John Zurscmiede, Touro University, TESOL Program Completer

How can educators better support linguistically diverse students and their families was a question hotly debated in the Touro University bilingual and multicultural education discussion boards by Touro University TESOL teacher candidates. The discussion boards focused on English to Speakers of Other Languages (ESOL) teacher praxis’, highlighting the targeted inclusion of asset-based approaches. As a professor leading the discussions, the topic sparked deep reflection, and a goal crystallized: to create and implement an impactful hands-on project. The discussion centered around shifting teaching paradigms towards more inclusive, dynamic practices empowering Multilingual Learners (ML). Teachers often enter their profession unprepared to draw on the strengths and assets that culturally and linguistically diverse students bring to school.  (Elfers, 2013)

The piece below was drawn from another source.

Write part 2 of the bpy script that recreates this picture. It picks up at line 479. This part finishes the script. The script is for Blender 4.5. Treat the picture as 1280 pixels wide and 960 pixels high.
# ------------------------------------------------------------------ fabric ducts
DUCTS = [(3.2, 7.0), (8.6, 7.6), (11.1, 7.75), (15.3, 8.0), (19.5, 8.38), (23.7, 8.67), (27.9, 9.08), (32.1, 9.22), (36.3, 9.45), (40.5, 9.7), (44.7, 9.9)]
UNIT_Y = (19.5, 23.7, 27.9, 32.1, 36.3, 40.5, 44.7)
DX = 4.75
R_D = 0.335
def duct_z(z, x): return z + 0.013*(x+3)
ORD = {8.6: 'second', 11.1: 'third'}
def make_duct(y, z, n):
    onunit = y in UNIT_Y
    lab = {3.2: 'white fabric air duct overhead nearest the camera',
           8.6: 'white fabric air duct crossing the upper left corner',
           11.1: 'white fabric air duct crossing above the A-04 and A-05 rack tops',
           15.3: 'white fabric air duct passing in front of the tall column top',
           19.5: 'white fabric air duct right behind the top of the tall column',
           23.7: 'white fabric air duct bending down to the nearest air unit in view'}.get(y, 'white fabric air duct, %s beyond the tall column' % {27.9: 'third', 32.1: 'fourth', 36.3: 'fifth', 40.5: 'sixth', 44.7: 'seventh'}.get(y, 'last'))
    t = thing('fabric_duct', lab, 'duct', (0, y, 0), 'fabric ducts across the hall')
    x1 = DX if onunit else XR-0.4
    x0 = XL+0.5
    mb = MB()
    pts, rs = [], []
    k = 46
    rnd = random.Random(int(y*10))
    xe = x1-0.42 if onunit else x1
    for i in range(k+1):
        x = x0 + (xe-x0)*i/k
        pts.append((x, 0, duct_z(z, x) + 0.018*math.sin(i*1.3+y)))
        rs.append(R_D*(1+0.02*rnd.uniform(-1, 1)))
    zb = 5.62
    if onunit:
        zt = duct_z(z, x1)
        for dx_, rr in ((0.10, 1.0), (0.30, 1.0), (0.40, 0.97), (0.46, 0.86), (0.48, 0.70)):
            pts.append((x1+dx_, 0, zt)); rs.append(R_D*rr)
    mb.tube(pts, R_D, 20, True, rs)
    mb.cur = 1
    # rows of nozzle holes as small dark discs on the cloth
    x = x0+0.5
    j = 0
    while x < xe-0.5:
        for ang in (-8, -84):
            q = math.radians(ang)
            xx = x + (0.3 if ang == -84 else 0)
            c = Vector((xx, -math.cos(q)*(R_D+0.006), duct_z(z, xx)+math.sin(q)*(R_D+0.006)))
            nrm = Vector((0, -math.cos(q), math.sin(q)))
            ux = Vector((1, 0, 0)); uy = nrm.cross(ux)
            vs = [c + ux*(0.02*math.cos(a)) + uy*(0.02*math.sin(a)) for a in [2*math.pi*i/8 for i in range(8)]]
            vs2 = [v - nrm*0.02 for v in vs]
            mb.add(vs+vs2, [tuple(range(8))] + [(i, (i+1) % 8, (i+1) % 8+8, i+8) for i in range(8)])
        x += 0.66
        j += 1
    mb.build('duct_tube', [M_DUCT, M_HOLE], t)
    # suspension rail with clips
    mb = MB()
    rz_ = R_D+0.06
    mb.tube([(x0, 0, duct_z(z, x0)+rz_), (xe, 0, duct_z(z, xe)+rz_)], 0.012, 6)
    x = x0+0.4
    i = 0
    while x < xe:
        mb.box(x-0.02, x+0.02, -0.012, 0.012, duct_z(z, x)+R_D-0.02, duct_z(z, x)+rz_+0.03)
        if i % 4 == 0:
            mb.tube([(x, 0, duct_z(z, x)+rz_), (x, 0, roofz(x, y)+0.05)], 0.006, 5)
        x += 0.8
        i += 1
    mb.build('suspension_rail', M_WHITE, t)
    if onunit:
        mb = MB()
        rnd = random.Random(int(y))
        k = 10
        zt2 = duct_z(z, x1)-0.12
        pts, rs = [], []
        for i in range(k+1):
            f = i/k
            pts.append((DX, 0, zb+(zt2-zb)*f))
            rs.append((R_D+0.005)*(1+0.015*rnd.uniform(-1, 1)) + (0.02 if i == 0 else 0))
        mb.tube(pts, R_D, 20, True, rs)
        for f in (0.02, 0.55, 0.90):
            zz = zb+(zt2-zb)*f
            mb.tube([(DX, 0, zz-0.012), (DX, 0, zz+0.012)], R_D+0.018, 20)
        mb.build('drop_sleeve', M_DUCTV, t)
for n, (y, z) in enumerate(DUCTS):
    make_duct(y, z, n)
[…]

Out of the discussion boards grew a book chapter with a former teacher John Zurschmiede, post-degree completion: ACROSS BOUNDARIES: COMMUNITY ASSET MAPPING AND LINGUISTICALLY DIVERSE LEARNERS, in which John Zurschmiede, now a teacher at the Board of Education, at an International school, co-constructed not only a project but also meaning-making in a collaborative space bringing together different dimensions of teacher-learner in two different levels. Level 1: the faculty-teacher candidate, Level 2: The former teacher candidate – his Multilingual Learners. This was an interwoven process that created fertile spaces of intentional collaboration across boundaries resulting in a book chapter in “Supporting Student Success through Community Asset Mapping.”

I am deeply grateful for the collaboration with my former student John Zurschmiede which expanded my horizon as an educator and shifted my teaching paradigms. I experienced that funds of knowledge are not static as we are all life-long learners embedded in the tapestry of our communities, personal histories and experiences which we express through our unique linguistic landscapes.